Fleifel matter-of-factly drops us into a life of low-level criminality. The cousins are bag-snatching and shoplifting, saving up to buy ID papers and transport to Germany via a blackmarket kingpin. Why Germany is supposed to be a promised land is a moot point, it has simply been nominated as such — just as Moscow was for Chekhov’s “Three Sisters,” Florida was to Joe and Ratso in “Midnight Cowboy” and The Great Valley was to Littlefoot in “The Land Before Time.” The audience is in on the suspicion that the problems here will likely exist there, and the dramatic irony is amped up in this particular context, as Germany has been draconian in clamping down on Palestine solidarity.

But the cousins don’t know this. Once in the promised land, Chatila plans to send for his wife Nabila and their 3-year-old child, as both are currently still in the refugee camp in Lebanon. They will open a cafe in an Arab-friendly district. Nabila will cook. Chatila will have an office with a big ashtray. Reda will be the barman and the first face that customers see. It is a beautiful, tragic, expressive face, with long eyelashes and a drooping sadness. He is both Chatila’s closest ally and his biggest liability, for he acutely feels how far they are sliding from a “normal” life and has a bad habit of spending their hard earned cash on heroin relapses.

A taut script, co-written by Fleifel, Fyzal Boulifa, and Jason McColgan, wastes no time in setting up the story and the stakes, while also tending to the details of their lives. An over-populated squat in Athens may not be a home, but there are still traces of the home that these men bring wherever they go. Mint tea steams, potatoes fry, Reda sleeps half-naked with a tattoo the shape of Palestine visible on his torso. Bakri and Sabbah bristle with life. In contrast with Reda’s hangdog melancholy, Chatila is vitality itself: a steaming force of focused energy that explodes in frustrated cruelty when someone gets in his way.

These two performers feed off each other in a dance that is never static. They are from the same place, they want the same things, they forgive each other because who else could they find to fill that same role. Unlike in a million rote and gritty thrillers of yore, there is no scarcity of love in this picture. What makes “To a Land Unknown” so powerful is its fulsomely written and inhabited male characters.

One morning, in the square that they use to stake out marks, they meet Malik (Mohammed Alsurafa), a plucky boy from Gaza who wants to make it to Italy to be live with his aunt. Later on in the same day, Chatila meets a Greek woman, Tatiana (Angeliki Papoulia), who is a little lost, a little attracted to him. She sees in him what he is too busy surviving to notice: that he is young and beautiful. He sees in her the citizenship that means she can travel freely.

As in “A World Not Ours,” no scene is simply existed as a way to move from A to B, texture is the means and the end. After Malik helps Reda with selling on some stolen trainers, the two munch on sandwiches. Between mouthfuls, Reda impresses upon him that stealing is wrong and that he will have a normal life. Everything that happens in Athens is not supposed to count, it is supposed to be a wipe cleanable “before” time. “It is just a phase, it will be nothing but a memory,” Nabila tells Chatila over the phone. This is the line they tell each other. Sometimes they even believe it.

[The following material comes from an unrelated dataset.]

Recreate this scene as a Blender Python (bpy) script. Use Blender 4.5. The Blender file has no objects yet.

The film is in constant negotiation with how much suffering we can mete out and take in before our soul collapses, like soggy cardboard. After a semantic discussion on whether “helping a boy” and “people smuggling” are the same thing, the film decides that both are true and, furthermore, that both will happen. So, the wheels are set in motion to smuggle Malik into Italy, first securing Tatiana’s help. Her character is full of its own soft and hard places, she sees through Chatila and still consents to do what he wants, partly out of desire, partly through the lack of it and partly because she has negotiated a cut of what Malik’s aunt will pay. No character is presented in a straightforward light. Fleifel understands that people are teeming masses of contradictions. No one is wholly good or wholly bad, although the most sensitive amongst us cannot stand the way the most calloused amongst us can be.

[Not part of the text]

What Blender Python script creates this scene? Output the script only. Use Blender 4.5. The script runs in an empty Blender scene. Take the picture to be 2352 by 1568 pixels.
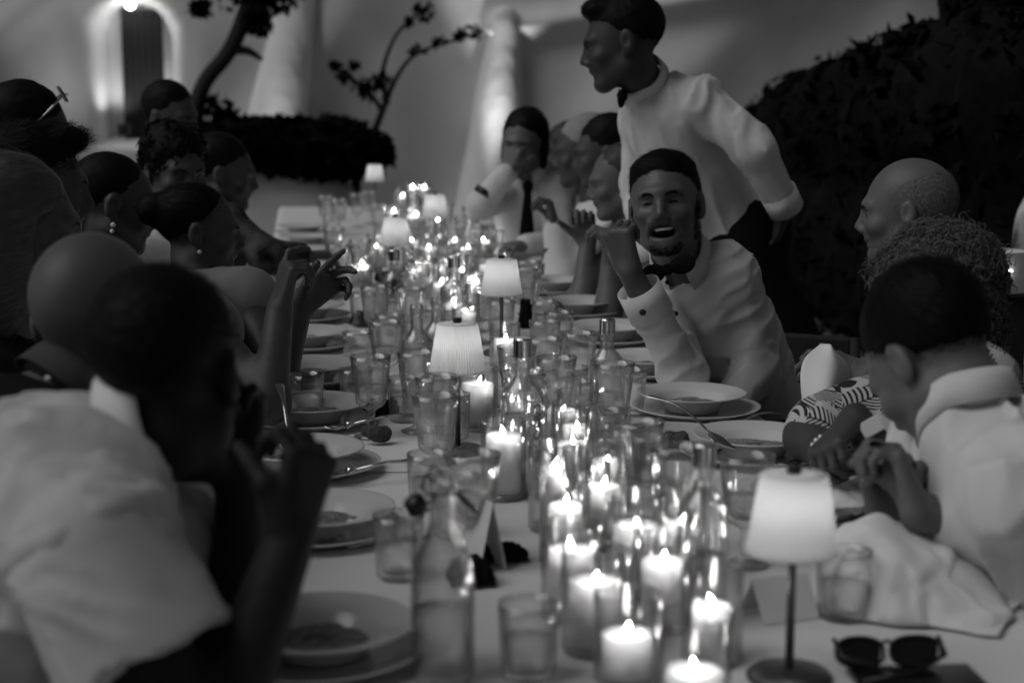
import bpy, bmesh, math, random
import numpy as np
from mathutils import Vector, Matrix
random.seed(7); np.random.seed(7)
SC = bpy.context.scene
COL = SC.collection
# ---------------------------------------------------------------- camera
F_PX, IMG_W, IMG_H = 3800.0, 2352.0, 1568.0
THETA, PSI = math.atan((784-190)/F_PX), 0.0
PSI = math.atan((1176-690)/F_PX*math.cos(THETA))
CAM = Vector((0, 0, 1.45))
c_r = Vector((math.cos(PSI), -math.sin(PSI), 0))
c_f = Vector((math.sin(PSI)*math.cos(THETA), math.cos(PSI)*math.cos(THETA), -math.sin(THETA)))
c_u = c_r.cross(c_f)
cam_data = bpy.data.cameras.new('camera')
cam = bpy.data.objects.new('camera', cam_data); COL.objects.link(cam)
M = Matrix((c_r, c_u, -c_f)).transposed().to_4x4(); M.translation = CAM
cam.matrix_world = M
cam_data.sensor_width = 36; cam_data.lens = 36*F_PX/IMG_W
cam_data.clip_start = 0.05; cam_data.clip_end = 200
cam_data.dof.use_dof = True; cam_data.dof.focus_distance = 3.45; cam_data.dof.aperture_fstop = 3.3
cam_data.dof.aperture_blades = 0
SC.camera = cam
# ---------------------------------------------------------------- sky, dusk light, exposure
SUN_EL, SUN_AZ, SUN_H = math.radians(6), math.radians(-104), math.radians(50)    # low glow behind the left shoulder of the camera
world = bpy.data.worlds.new('World'); SC.world = world; world.use_nodes = True
nt = world.node_tree; nt.nodes.clear()
wo = nt.nodes.new('ShaderNodeOutputWorld'); bg = nt.nodes.new('ShaderNodeBackground')
sky = nt.nodes.new('ShaderNodeTexSky'); sky.sky_type = 'NISHITA'; sky.sun_disc = False
sky.sun_elevation = SUN_EL; sky.sun_rotation = SUN_AZ
bw = nt.nodes.new('ShaderNodeRGBToBW')
nt.links.new(sky.outputs[0], bw.inputs[0]); nt.links.new(bw.outputs[0], bg.inputs[0]); nt.links.new(bg.outputs[0], wo.inputs[0])
bg.inputs[1].default_value = 0.018
sd = bpy.data.lights.new('sun', 'SUN'); sun = bpy.data.objects.new('sun', sd); COL.objects.link(sun)
sd.energy = 0.50; sd.angle = math.radians(45); sd.color = (1, 1, 1)
sdir = Vector((math.sin(SUN_AZ)*math.cos(SUN_H), math.cos(SUN_AZ)*math.cos(SUN_H), math.sin(SUN_H)))
sun.rotation_euler = sdir.to_track_quat('Z', 'Y').to_euler()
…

The film presents illegal endeavours without excuses, save for context. The tragedy for these characters in is that there is no way out but through. “You know, when you start treating people like animals, they start eating each other,” says Reda. With the cousins’ people smuggling operation in motion, the already-focused story pares right down and the gripping and heartrending third act unfurls.

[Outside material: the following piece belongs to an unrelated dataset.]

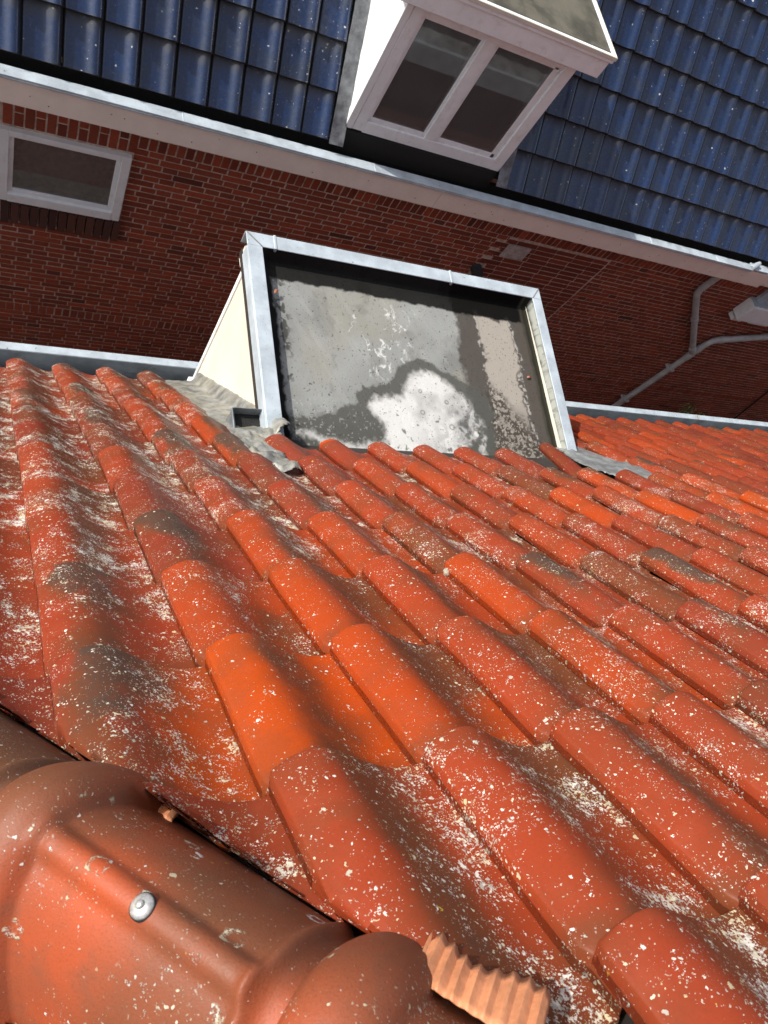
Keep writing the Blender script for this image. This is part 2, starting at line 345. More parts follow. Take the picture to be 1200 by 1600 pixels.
# ================================================================== THE HOUSE ACROSS THE ALLEY
WY = 4.15
bh = thing('brick_house', 'red brick house across the alley with blue tiled roof and a white framed roof dormer', 'house', (3, WY, 0))
wall = MB()                                      # 0 brick, 1 mortar
wall.box(-3, 14, WY+0.004, WY+0.30, 0, Z(-3.30), 1)
def brickcol(kind=0):
    t = rng.rand(); v = 0.78+0.38*rng.rand()
    if kind == 0: c = np.array([0.34, 0.072, 0.035])*(1-t)+np.array([0.24, 0.062, 0.035])*t
    elif kind == 1: c = np.array([0.24, 0.050, 0.026])*(1-t)+np.array([0.19, 0.045, 0.028])*t
    else: c = np.array([0.085, 0.040, 0.032])*(1-t)+np.array([0.13, 0.05, 0.035])*t
    if rng.rand() < 0.03: c = c*0.5+0.012
    return (*(c*v), 1)
def one_brick(x0, x1, z0, z1, kind=0, pro=0.0):
    j = 0.0042; r = rng.uniform(-0.0015, 0.0025)
    y = WY-0.001+r-pro
    wob = rng.uniform(-0.0015, 0.0015, 4)
    x0 += j+wob[0]; x1 -= j+wob[1]; z0 += j+wob[2]; z1 -= j+wob[3]
    if x1-x0 < 0.012 or z1-z0 < 0.012: return
    b = 0.003; c = brickcol(kind); yb = WY+0.006
    v = [(x0, yb, z0), (x1, yb, z0), (x1, yb, z1), (x0, yb, z1), (x0+b, y, z0+b), (x1-b, y, z0+b), (x1-b, y, z1-b), (x0+b, y, z1-b)]
    wall.add(v, [(4, 5, 6, 7), (0, 1, 5, 4), (1, 2, 6, 5), (2, 3, 7, 6), (3, 0, 4, 7)], 0, c)
CH = 0.0545
WX0, WX1, WZ0, WZ1 = 0.03, 0.855, Z(-4.556), Z(-3.930)       # left window opening
IX0, IX1, IZ0 = 4.00, 5.28, Z(-5.05)                          # bricked-up opening
def blocked(x, z):
    if WX0-0.0 < x < WX1+0.0 and Z(-4.79) < z < Z(-3.70): return True
    if IX0 < x < IX1 and z > IZ0: return True
    return False
BZ0, BZ1 = Z(-5.885), Z(-5.775)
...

Fleifel masterfully tees up the characters and their high-stakes job to the point that one cannot advance without impactful implications for the other. There is pain in store for a new group of people who have already experienced more than their fair of share of it, but this is just a byproduct of the story moving forward, according to its own unstoppable engine. “To a Land Unknown” is a tour-de-force of empathic storytelling, with its genre narrative bursting with an overabundance of humanity. The unexpected, far-away place that Said references is expressed fully, as both a geographical reality and a soul in exile.

Grade: A-

“To a Land Unknown” premiered at the 2024 Cannes Film Festival. It is currently seeking U.S. distribution.